Because right now, it’s really not clear.

Henry Hudson Elementary in Kitsilano is the school closest to Sen̓áḵw. It’s scheduled for a seismic upgrade. But rather than expanding it at the same time to take into account increased enrolment, VSB got provincial funding based on an out-of-date forecast that it would soon have 100 fewer kids rather than potentially 500 or 600 more.

If/when that happens, the board said it will add portables and, in five years, apply for a school expansion.

Queen Elizabeth Annex in Dunbar is for sale because VSB expects declining enrolment there, too. Yet, almost every municipal party and candidate is talking about increased density everywhere including westside neighbourhoods like Dunbar and Shaughnessy.

Shaughnessy Elementary is already full. It’s where kids from False Creek, Olympic Village and Fairview are going while the long wait for an Olympic Village school continues.

VSB has, perhaps unintentionally, created a poisonous circle with its planning for fewer, bigger and safer schools.

“There would be nothing wrong with that if it happened overnight, if we had 20 per cent fewer schools, but all of them were modern and safe,” Khanna said.

But he said there’s no timeline for those new schools because the VSB is dependent on the province for the money. And money is slow to arrive because the board’s own forecast is for fewer students.

And with so many other school districts faced with overcrowding and projections of continued future growth clamouring for help, why would the Education Ministry give money to VSB if it believes enrolment will continue to fall?

So, the ministry’s response to the VSB has been to fund its new schools by getting rid of “excess” schools.

But it seems a fool’s game in a city where land is scarce and already at a premium. Selling school land will only exacerbate a looming need for future expansion.

Leasing the land to non-profits for 99 years, as some candidates have suggested, means several generations of kids might have no community school and the board won’t get as high a return on its assets as it might if it was leased for high-end condos.

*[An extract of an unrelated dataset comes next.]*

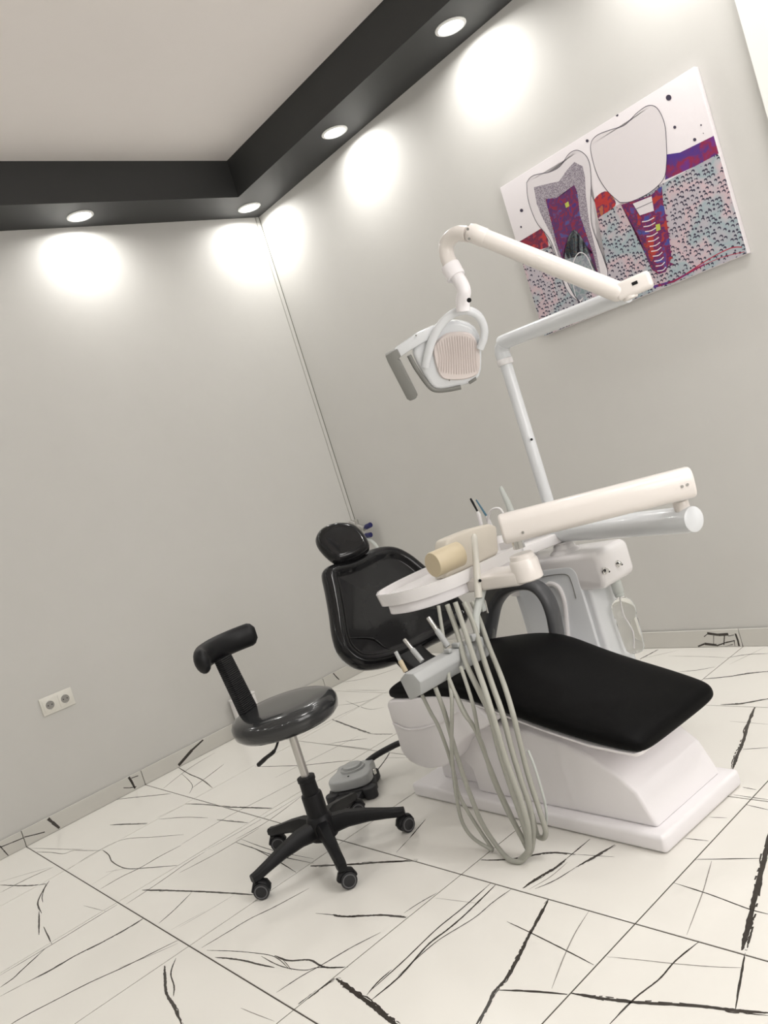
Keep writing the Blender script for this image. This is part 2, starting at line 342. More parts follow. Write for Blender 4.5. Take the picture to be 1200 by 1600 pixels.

Of course, there are hybrids of this that could include, as Khanna suggests, ‘vertical schools’ being integrated into the construction plans that would not only operate during the school day, but provide before- and after-school care.

Khanna also suggests changing the Vancouver Charter to allow for school site acquisition charges to be levied on developers. Khanna said it’s already being done in Nanaimo and other municipalities.

For all of the divisiveness of this election campaign, there remains an overwhelming consensus that Vancouver should be an environmentally, socially and economically sustainable city.

Surely, that should mean ensuring it’s a city where every little kid can go to good, safe, publicly funded schools in their neighbourhoods.

That’s not happening in Vancouver … at least, not yet.